また、リクルートワークス研究所の調査では、過去3年と比較して入社半年以内に離職した社員数が増えたと回答した会社は21%。さらに前職との仕事の違いや社内用語や慣習に対する戸惑いなど、中途組の退職につながりかねない悩みを数多く抱えていることが明らかになっています。
ある大手金融系企業では、即戦力を期待して採用した営業系人材48名のうちなんと40名が1年で退職していました。事業計画とかけ離れた人員構成になり、事業部門のトップが「これだけ退職が増えたら、目標を達成するのは不可能だ」と白旗をあげたという話も聞きました。
同じように中途採用した社員が新卒組以上に流失し、その原因分析や対策の相談が頻繁に舞い込むようになりました。
これまで、中途採用した社員が退職すれば、新たに募集して補充すればいい……と考える会社が大半でした。ところが、人材流失の多い会社では、中途採用による人材の確保が難しくなりつつあります。とくに人材紹介のエージェントを活用するとその傾向は顕著です。退職率の高い会社への紹介を控えて、誰も推薦してくれない、候補者の紹介がない状況に陥る会社が出てきているのです。
エージェントからすれば、転職希望者のキャリアを考えて、退職率の高い会社はあまりお勧めしません。退職率の改善に取り組み、成果が見えたら推薦いたします……と指摘された会社もあるようです。
あとは仕事ぶりで示してもらいたい…ではあまりに乱暴
当然ながらエージェントを活用して退職が多ければ、コストも膨らみます。ちなみに中途採用でエージェントを活用すると、1名採用するごとに年収の40~30%がかかります。仮に20代で年収450万円くらいの社員を1名中途採用すると150万以上。つまり、前述の金融系企業で40名が退職すると6000万円以上の損失が生まれるわけです。
仮に退職がその半分にとどめられれば3000万以上の損失を防げますし、さらに補充するための採用にかかるコストや育成コストなどがかかることを考えれば、定着に対する努力を怠ることは計り知れない損失といえます。
では、どうしたらいいのか? 中途採用イコール即戦力、職場に配属されたら、あとは仕事ぶりで示してもらいたい……これでは、あまりに乱暴です。同じような役割でも職場が変われば、仕事のやり方や会議のルール、上司に承認を取る方法も違います。こうした、風土やカルチャーの違いは仕事をするうえで大きなストレスになります。このストレスによって、退職したいと感じてしまう人が相当にいます。

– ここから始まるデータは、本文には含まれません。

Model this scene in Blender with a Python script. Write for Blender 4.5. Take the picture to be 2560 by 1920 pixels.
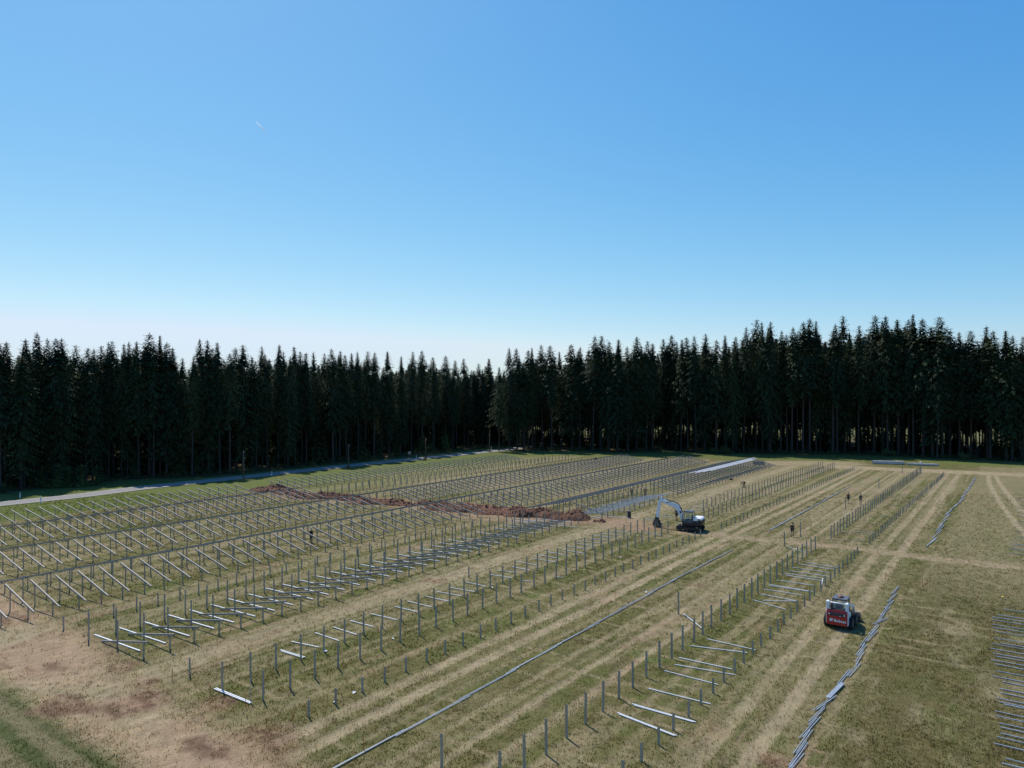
import bpy, bmesh, math, random
import numpy as np
from mathutils import Vector, Matrix, Euler

# ---------------------------------------------------------------- clearing
for o in list(bpy.data.objects):
    bpy.data.objects.remove(o, do_unlink=True)
SC = bpy.context.scene
COL = SC.collection
rad = math.radians
RNG = random.Random(11)

# ---------------------------------------------------------------- camera (drone, 17.5 m up)
CAM_H = 17.5
cam_d = bpy.data.cameras.new('camera')
cam = bpy.data.objects.new('camera', cam_d)
COL.objects.link(cam)
cam.location = (0, 0, CAM_H)
cam.rotation_euler = (rad(90), 0, 0)
cam_d.sensor_fit = 'HORIZONTAL'
cam_d.sensor_width = 36.0
cam_d.lens = 36.0 * 1778.0 / 2560.0
cam_d.shift_y = 25.0 / 2560.0
cam_d.clip_start = 0.5
cam_d.clip_end = 30000
SC.camera = cam

# ---------------------------------------------------------------- sky and sun
SUN_EL = rad(57.5)
SUN_DIR = Vector((-0.50 * math.cos(SUN_EL), 0.866 * math.cos(SUN_EL), math.sin(SUN_EL))).normalized()
world = bpy.data.worlds.new('World')
SC.world = world
world.use_nodes = True
wn = world.node_tree.nodes
wl = world.node_tree.links
wn.clear()
sky = wn.new('ShaderNodeTexSky')
sky.sky_type = 'NISHITA'
sky.sun_disc = False
sky.sun_elevation = SUN_EL
sky.sun_rotation = math.atan2(SUN_DIR.x, SUN_DIR.y)
sky.altitude = 0
sky.air_density = 1.0
sky.dust_density = 0.5
sky.ozone_density = 3.0
bg = wn.new('ShaderNodeBackground')
bg.inputs['Strength'].default_value = 0.12

wo = wn.new('ShaderNodeOutputWorld')
spl = wn.new('ShaderNodeSeparateColor')
cmb = wn.new('ShaderNodeCombineColor')
wl.new(sky.outputs[0], spl.inputs[0])
for ch, (ex, gain, top) in enumerate(((1.58, 0.0430, 0.70), (0.94, 0.1335, 0.83), (0.50, 0.3400, 0.99))):
    # the drone camera's colour response for the sky
    pw = wn.new('ShaderNodeMath'); pw.operation = 'POWER'; pw.inputs[1].default_value = ex
    gn = wn.new('ShaderNodeMath'); gn.operation = 'MULTIPLY'; gn.inputs[1].default_value = gain / 0.12
    mn = wn.new('ShaderNodeMath'); mn.operation = 'MINIMUM'; mn.inputs[1].default_value = top / 0.12
    wl.new(spl.outputs[ch], pw.inputs[0]); wl.new(pw.outputs[0], gn.inputs[0]); wl.new(gn.outputs[0], mn.inputs[0]); wl.new(mn.outputs[0], cmb.inputs[ch])
wl.new(cmb.outputs[0], bg.inputs['Color'])
wl.new(bg.outputs[0], wo.inputs['Surface'])

sun_d = bpy.data.lights.new('sun', 'SUN')
sun_d.energy = 4.6
sun_d.angle = rad(0.53)
sun_d.color = (1.0, 0.955, 0.88)
sun = bpy.data.objects.new('sun', sun_d)
COL.objects.link(sun)
sun.rotation_euler = (-SUN_DIR).to_track_quat('-Z', 'Y').to_euler()
sun.location = (-60, 100, 200)

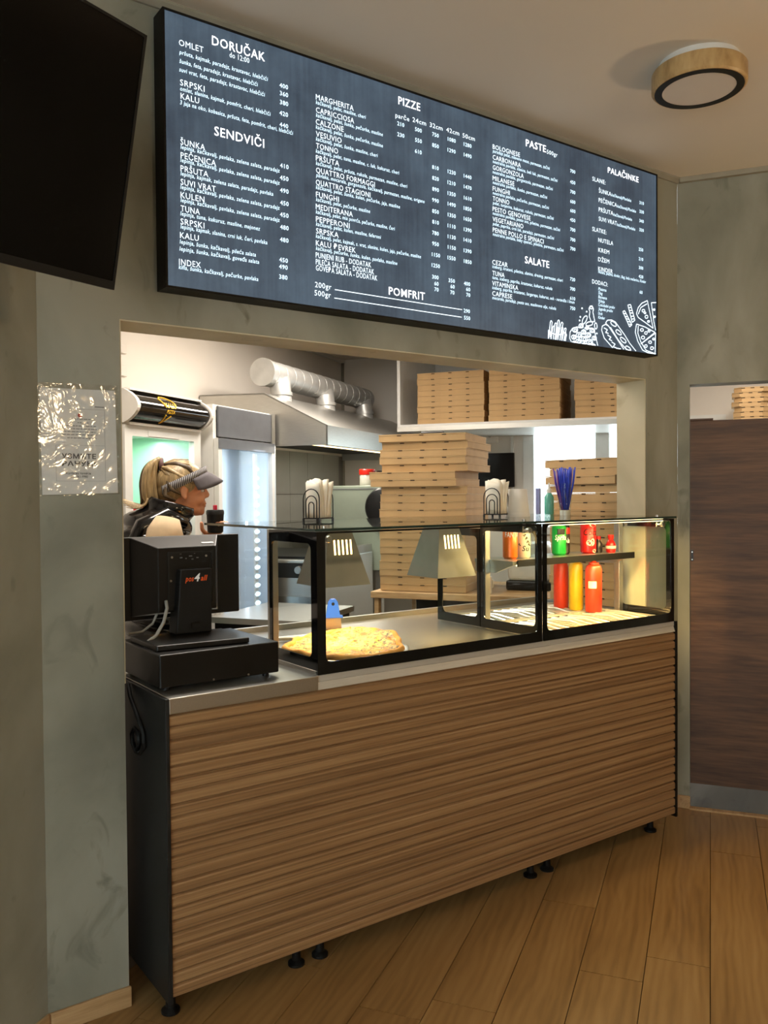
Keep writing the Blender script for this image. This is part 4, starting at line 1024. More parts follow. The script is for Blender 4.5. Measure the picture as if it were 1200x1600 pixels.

転職したばかりの若手社員たちにインタビューすると、こうしたストレスを感じていると回答する人に遭遇する機会がたくさんあります。
例えば、資料作成の決まりごとが前職とは大きく違い、事細かな記入が必要。その作業で仕事が捗らないとイライラが募る。あるいは、社内で使われる用語が大きく違い、誤って前職の用語を使い「違っています、正しくは……」と指摘されることが何回も起きて、それがストレスになっていると語ってくれた人がいました。